Fury, c'est le petit nom d'un char Sherman pendant la campagne d'Allemagne en 1945. Un tank ce n'est pas qu'une arme de guerre motorisée, c'est aussi un microcosme au coeur de la bataille, un équipage crédible et servi par des acteurs convaincus et convaincants. Le film débute par un traumatisme, la mort d'un membre de l'équipage, une mort que l'on ne voit pas mais qui permet d'ancrer immédiatement les survivants dans leur détresse et leurs obsessions. A la suite de cet incident ils accueillent un bleu à qui il ne sera fait aucun cadeau, tout simplement parce que la guerre ne pardonne rien non plus.

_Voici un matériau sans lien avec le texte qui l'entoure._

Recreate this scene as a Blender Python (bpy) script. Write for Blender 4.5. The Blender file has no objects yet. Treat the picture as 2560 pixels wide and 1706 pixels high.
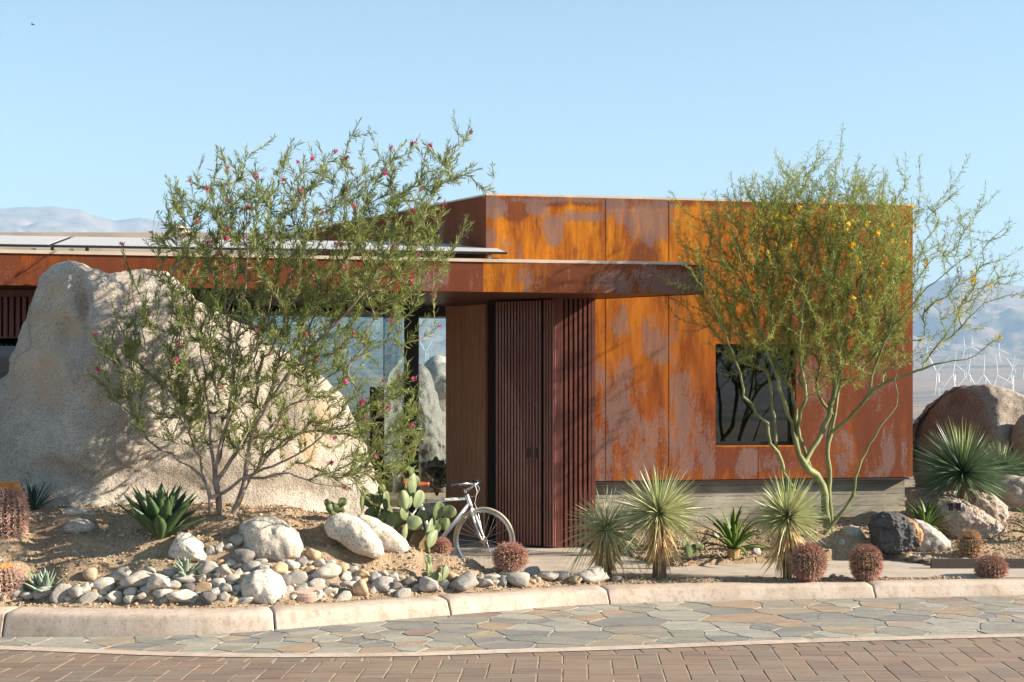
import bpy, bmesh, math, random
import numpy as np
from mathutils import Vector, Matrix, noise
R = math.radians
random.seed(7); np.random.seed(7)
# ------------------------------------------------------------------ camera model (pixels are those of the 2560 px photograph)
F, CX, HY, HC = 3500.0, 1280.0, 960.0, 1.93
def P(px, py, D): return Vector(((px-CX)/F*D, D, HC-(py-HY)/F*D))
def G(px, py, z=0.0):
    D = (HC-z)*F/(py-HY); return Vector(((px-CX)/F*D, D, z))
def XP(px, D): return (px-CX)/F*D
def proj(x, y, z): return (CX+F*x/y, HY-F*(z-HC)/y)
sc = bpy.context.scene
root = sc.collection.objects
def tag(o, label=None, cat=None, group=None, kind=None):
    if label: o['label'] = label
    if cat: o['category'] = cat
    if group: o['group'] = group
    if kind: o['kind'] = kind
    return o
def empty(name, loc, label=None, cat=None, group=None):
    o = bpy.data.objects.new(name, None); root.link(o); o.location = loc; o.empty_display_size = .1
    return tag(o, label, cat, group)
def mk(name, vf, m, parent=None, loc=None, smooth=False, attrs=None, local=False, mi=None):
    """one mesh object; vf=(verts, faces) in world space, origin at parent's or at loc"""
    v, f = vf
    v = np.array(v, dtype=float).reshape(-1, 3)
    org = Vector((0, 0, 0))
    if parent is not None and not local:
        org = parent.location.copy(); pp = parent.parent
        while pp is not None: org += pp.location; pp = pp.parent
    elif loc is not None: org = Vector(loc)
    if not local: v = v-np.array(org)
    me = bpy.data.meshes.new(name); me.from_pydata(v.tolist(), [], f); me.update()
    if smooth: me.polygons.foreach_set('use_smooth', [True]*len(me.polygons))
    ml = m if isinstance(m, (list, tuple)) else [m]
    for x in ml: me.materials.append(x)
    if mi: me.polygons.foreach_set('material_index', mi)
    if attrs:
        for k, a in attrs.items():
            at = me.attributes.new(k, 'FLOAT', 'POINT'); at.data.foreach_set('value', np.asarray(a, dtype=np.float32))
    o = bpy.data.objects.new(name, me); root.link(o)
    if parent is not None: o.parent = parent
    elif loc is not None: o.location = loc
    return o
class MB:
    def __init__(s): s.v = []; s.f = []
    def add(s, v, f):
        n = len(s.v); s.v += [tuple(x) for x in v]; s.f += [tuple(i+n for i in q) for q in f]; return s
    def box(s, c, sx, sy, sz, ax=None):
        """box centred at c; ax = (ux, uy) unit horizontal axis of its length"""
        ux = Vector((ax[0], ax[1], 0)).normalized() if ax else Vector((1, 0, 0)); uy = Vector((-ux.y, ux.x, 0)); uz = Vector((0, 0, 1)); c = Vector(c)
        p = [c+ux*sx/2*a+uy*sy/2*b+uz*sz/2*d for d in (-1, 1) for b in (-1, 1) for a in (-1, 1)]
        return s.add(p, [(0, 2, 3, 1), (4, 5, 7, 6), (0, 1, 5, 4), (2, 6, 7, 3), (0, 4, 6, 2), (1, 3, 7, 5)])
    def prism(s, poly, z0, z1):
        n = len(poly); v = [(p[0], p[1], z0) for p in poly]+[(p[0], p[1], z1) for p in poly]
        a = sum(poly[i][0]*poly[(i+1) % n][1]-poly[(i+1) % n][0]*poly[i][1] for i in range(n))
        f = [tuple(range(n))[::-1], tuple(range(n, 2*n))]+[(i, (i+1) % n, n+(i+1) % n, n+i) for i in range(n)]
        if a < 0: f = [q[::-1] for q in f]
        return s.add(v, f)
    def tube(s, pts, rad, n=8, cap=True):
        pts = [Vector(p) for p in pts]; m = len(pts)
        if not hasattr(rad, '__len__'): rad = [rad]*m
        t0 = (pts[1]-pts[0]).normalized(); ref = Vector((0, 0, 1)) if abs(t0.z) < .9 else Vector((1, 0, 0))
        nx = t0.cross(ref).normalized(); v = []
        for i in range(m):
            t = (pts[min(i+1, m-1)]-pts[max(i-1, 0)]); t = t.normalized() if t.length > 1e-9 else t0
            nx = (nx-t*nx.dot(t)); nx = nx.normalized() if nx.length > 1e-6 else t.orthogonal().normalized()
            ny = t.cross(nx)
            for k in range(n):
                a = 2*math.pi*k/n; v.append(pts[i]+(nx*math.cos(a)+ny*math.sin(a))*rad[i])
        f = [(i*n+k, i*n+(k+1) % n, (i+1)*n+(k+1) % n, (i+1)*n+k) for i in range(m-1) for k in range(n)]
        if cap: f += [tuple(range(n))[::-1], tuple(range((m-1)*n, m*n))]
        return s.add(v, f)
    def get(s): return (s.v, s.f)
def ico(sub):
    bm = bmesh.new(); bmesh.ops.create_icosphere(bm, subdivisions=sub, radius=1)
    v = np.array([x.co[:] for x in bm.verts]); f = [tuple(w.index for w in q.verts) for q in bm.faces]; bm.free(); return v, f
ICO = {k: ico(k) for k in (2, 3, 4, 5, 6, 7)}
def vnoise(p, H=1.0, lac=2.1, octv=5): return noise.fractal(p, H, lac, octv)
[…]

Bien que raconté du point de vue de l'armée américaine il est difficile de dire que Fury en dresse un portait spécialement flatteur. Depuis bien longtemps ces soldats ont oublié leurs illusions. Ils sont fatigués, à bout de nerf et la seule chose qu'il leur reste c'est la mort. Une mort qui hante chaque plan du film et qui pousse ces hommes à se transformer en véritables bêtes, tuant sans distinction enfants, pères de famille ou prisonniers, développant pour certain une attitude sadique comme dernier rempart avant la folie totale. Des types pour qui envisager un moment simple et civilisé est devenu trop compliqué, trop loin d'eux. Ce climat mortifère plein de sang, de crasse et de boue prend à la gorge dès le premier plan et donne à Fury une grande partie de son intérêt. Scope élégant, montage fluide, effets immersifs et sound design qui vous colle au siège, David Ayer, réalisateur bipolaire capable du meilleur (End of Watch) comme du pire (Sabotage), filme les batailles avec une intensité de tous les instants, les manoeuvres de chars n'ont jamais été aussi impressionnantes à l'écran.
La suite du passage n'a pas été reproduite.